Extract, without alteration, each line from the start of the listing to the line bearing "o['kind'] = 'stuff'".

--- Start GIVEN MATERIAL ---

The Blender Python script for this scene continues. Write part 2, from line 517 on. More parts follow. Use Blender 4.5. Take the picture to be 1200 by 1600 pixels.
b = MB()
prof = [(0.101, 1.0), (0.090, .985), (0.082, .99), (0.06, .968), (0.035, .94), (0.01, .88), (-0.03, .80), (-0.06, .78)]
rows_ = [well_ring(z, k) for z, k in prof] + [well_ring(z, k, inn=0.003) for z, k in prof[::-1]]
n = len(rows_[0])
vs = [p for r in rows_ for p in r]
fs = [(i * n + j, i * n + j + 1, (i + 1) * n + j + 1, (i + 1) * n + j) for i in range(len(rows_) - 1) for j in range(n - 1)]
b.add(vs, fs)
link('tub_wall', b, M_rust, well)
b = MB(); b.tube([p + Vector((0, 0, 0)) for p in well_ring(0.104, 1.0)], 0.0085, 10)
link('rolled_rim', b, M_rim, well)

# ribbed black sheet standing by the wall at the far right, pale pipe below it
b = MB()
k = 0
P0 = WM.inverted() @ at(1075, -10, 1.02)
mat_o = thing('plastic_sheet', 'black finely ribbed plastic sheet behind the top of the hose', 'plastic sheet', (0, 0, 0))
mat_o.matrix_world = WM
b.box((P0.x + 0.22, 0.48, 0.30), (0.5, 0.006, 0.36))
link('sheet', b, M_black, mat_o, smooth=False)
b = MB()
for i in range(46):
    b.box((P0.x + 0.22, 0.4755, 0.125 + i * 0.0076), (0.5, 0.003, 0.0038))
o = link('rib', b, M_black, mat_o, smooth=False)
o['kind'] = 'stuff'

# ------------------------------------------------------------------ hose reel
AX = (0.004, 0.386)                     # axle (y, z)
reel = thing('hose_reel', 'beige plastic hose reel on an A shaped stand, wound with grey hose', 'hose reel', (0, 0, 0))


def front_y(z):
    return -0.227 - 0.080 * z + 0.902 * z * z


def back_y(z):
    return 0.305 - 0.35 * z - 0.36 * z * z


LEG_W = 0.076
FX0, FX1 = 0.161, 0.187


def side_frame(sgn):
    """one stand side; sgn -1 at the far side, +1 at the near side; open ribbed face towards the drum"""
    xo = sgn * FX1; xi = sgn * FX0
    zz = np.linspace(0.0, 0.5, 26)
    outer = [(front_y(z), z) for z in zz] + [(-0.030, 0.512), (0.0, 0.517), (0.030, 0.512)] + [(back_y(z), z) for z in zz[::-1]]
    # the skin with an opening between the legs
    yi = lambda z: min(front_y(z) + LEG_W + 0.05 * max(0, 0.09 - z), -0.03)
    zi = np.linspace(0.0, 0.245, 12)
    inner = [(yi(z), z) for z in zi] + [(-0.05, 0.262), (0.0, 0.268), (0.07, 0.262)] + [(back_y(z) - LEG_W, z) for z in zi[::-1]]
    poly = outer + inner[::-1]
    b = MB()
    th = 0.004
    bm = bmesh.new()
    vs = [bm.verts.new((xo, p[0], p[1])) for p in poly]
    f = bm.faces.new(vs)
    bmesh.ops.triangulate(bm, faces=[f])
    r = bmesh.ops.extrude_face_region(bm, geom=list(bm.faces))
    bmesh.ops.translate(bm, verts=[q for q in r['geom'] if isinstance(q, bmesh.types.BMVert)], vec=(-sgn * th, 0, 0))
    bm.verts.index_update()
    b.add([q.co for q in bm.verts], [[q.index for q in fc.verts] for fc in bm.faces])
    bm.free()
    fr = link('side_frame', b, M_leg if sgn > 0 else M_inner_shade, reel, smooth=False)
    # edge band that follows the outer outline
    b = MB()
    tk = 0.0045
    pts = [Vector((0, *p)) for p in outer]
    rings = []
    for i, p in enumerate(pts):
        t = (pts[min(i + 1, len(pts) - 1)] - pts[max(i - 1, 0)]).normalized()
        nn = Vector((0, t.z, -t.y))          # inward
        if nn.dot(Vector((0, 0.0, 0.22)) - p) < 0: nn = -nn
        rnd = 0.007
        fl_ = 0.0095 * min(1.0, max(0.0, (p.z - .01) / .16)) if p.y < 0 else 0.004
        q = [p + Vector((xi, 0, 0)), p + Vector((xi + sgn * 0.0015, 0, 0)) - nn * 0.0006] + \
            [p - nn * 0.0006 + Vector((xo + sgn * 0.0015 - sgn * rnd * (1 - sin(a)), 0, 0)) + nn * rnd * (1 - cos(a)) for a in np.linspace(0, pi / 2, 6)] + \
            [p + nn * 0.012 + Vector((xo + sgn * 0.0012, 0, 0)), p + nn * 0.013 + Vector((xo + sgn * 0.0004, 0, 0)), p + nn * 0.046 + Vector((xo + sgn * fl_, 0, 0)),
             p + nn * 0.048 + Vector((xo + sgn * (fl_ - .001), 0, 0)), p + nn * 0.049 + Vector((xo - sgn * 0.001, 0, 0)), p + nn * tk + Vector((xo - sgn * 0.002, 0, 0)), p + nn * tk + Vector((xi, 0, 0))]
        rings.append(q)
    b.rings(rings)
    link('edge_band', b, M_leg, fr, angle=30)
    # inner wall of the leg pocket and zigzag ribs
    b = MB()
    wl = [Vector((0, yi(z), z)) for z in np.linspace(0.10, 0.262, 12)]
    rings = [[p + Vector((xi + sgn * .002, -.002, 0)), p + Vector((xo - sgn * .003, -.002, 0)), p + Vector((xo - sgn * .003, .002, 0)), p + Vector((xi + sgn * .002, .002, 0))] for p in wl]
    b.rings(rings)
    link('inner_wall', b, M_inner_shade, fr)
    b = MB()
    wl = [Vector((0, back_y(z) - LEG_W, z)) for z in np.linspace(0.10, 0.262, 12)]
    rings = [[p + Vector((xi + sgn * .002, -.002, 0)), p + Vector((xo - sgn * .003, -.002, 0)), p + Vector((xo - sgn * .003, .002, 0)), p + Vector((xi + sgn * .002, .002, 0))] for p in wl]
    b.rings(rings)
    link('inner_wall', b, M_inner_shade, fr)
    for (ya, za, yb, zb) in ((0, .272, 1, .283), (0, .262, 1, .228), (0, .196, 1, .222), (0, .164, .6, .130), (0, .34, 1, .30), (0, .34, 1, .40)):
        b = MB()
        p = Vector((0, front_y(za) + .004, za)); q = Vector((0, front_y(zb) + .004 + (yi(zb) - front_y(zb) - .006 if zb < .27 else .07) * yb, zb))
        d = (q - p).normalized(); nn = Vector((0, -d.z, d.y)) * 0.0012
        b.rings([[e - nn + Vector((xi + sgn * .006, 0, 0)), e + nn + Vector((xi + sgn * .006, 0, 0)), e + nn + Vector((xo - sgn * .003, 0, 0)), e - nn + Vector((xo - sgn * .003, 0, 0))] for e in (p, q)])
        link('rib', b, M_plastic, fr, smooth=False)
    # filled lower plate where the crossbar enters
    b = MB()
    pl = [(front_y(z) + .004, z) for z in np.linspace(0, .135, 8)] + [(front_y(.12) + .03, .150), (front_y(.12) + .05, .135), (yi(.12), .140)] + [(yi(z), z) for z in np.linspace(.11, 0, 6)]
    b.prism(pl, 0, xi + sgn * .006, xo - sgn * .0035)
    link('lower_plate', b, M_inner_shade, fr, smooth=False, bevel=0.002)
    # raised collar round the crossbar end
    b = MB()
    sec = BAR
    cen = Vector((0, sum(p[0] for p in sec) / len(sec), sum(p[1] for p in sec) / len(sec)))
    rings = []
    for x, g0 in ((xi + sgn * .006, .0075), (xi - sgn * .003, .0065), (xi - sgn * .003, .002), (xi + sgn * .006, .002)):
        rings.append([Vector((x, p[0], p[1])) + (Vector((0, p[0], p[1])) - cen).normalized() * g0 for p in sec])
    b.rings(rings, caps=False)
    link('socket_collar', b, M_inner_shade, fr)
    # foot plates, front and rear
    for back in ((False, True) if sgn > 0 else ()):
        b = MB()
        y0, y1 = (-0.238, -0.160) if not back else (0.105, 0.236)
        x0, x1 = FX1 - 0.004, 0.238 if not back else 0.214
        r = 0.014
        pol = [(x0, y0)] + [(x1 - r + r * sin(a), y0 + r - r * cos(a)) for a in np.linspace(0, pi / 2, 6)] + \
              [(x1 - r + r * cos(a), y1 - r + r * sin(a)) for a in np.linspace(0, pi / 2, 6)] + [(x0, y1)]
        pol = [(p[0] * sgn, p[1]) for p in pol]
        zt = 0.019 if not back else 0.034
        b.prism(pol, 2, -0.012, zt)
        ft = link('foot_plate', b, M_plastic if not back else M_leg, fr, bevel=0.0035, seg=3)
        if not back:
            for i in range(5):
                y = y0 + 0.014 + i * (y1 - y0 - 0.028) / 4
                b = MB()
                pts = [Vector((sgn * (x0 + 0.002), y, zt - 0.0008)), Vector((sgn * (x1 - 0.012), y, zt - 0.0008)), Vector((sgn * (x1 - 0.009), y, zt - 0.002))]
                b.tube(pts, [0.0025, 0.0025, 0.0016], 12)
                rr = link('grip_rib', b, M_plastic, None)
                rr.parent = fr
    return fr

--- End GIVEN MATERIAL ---

* CORRECT ANSWER *
The Blender Python script for this scene continues. Write part 2, from line 517 on. More parts follow. Use Blender 4.5. Take the picture to be 1200 by 1600 pixels.
b = MB()
prof = [(0.101, 1.0), (0.090, .985), (0.082, .99), (0.06, .968), (0.035, .94), (0.01, .88), (-0.03, .80), (-0.06, .78)]
rows_ = [well_ring(z, k) for z, k in prof] + [well_ring(z, k, inn=0.003) for z, k in prof[::-1]]
n = len(rows_[0])
vs = [p for r in rows_ for p in r]
fs = [(i * n + j, i * n + j + 1, (i + 1) * n + j + 1, (i + 1) * n + j) for i in range(len(rows_) - 1) for j in range(n - 1)]
b.add(vs, fs)
link('tub_wall', b, M_rust, well)
b = MB(); b.tube([p + Vector((0, 0, 0)) for p in well_ring(0.104, 1.0)], 0.0085, 10)
link('rolled_rim', b, M_rim, well)

# ribbed black sheet standing by the wall at the far right, pale pipe below it
b = MB()
k = 0
P0 = WM.inverted() @ at(1075, -10, 1.02)
mat_o = thing('plastic_sheet', 'black finely ribbed plastic sheet behind the top of the hose', 'plastic sheet', (0, 0, 0))
mat_o.matrix_world = WM
b.box((P0.x + 0.22, 0.48, 0.30), (0.5, 0.006, 0.36))
link('sheet', b, M_black, mat_o, smooth=False)
b = MB()
for i in range(46):
    b.box((P0.x + 0.22, 0.4755, 0.125 + i * 0.0076), (0.5, 0.003, 0.0038))
o = link('rib', b, M_black, mat_o, smooth=False)
o['kind'] = 'stuff'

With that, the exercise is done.